Unlike many congressional staffers who had their sights set on Capitol Hill early on, Eric Hannel never had a Washington career in his life plans.
“This is the last place anybody who knows me would have expected me to be,” says the Veterans’ Affairs Committee’s majority staff director for the Oversight and Investigations subcommittee.
Hannel retired from the Marine Corps in 2006 and was perfectly happy with his life in Pensacola, Fla., where he started working as a military liaison in Rep. Jeff Miller’s (R-Fla.) district office. When the Republicans won the House majority in the 2010 election, Miller, who became the committee chairman, asked Hannel to come to Washington.
“I said, ‘Absolutely not,’ ” Hannel says. “I just had no interest in leaving Pensacola.”
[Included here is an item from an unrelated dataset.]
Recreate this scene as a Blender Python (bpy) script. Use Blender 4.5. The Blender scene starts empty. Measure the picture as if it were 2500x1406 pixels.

Miller asked again, and Hannel had a change of heart.
“I knew that I was pretty fortunate to be asked twice and decided that this is where I’m supposed to be,” he says. “I trust Congressman Miller’s judgment.”
So far, he says, the adjustment hasn’t been too difficult.
“Just from my previous life form, it was all about accountability in the Marine Corps,” Hannel says, “And so here I just think we’re pursuing the same thing.”
Hannel’s Ph.D. program requires him to study four hours every weeknight and 10 hours a day on the weekends. Despite the brutal schedule, he says he has enjoyed watching his work and studies play off each other.
“It’s been a very productive learning environment for me,” he says.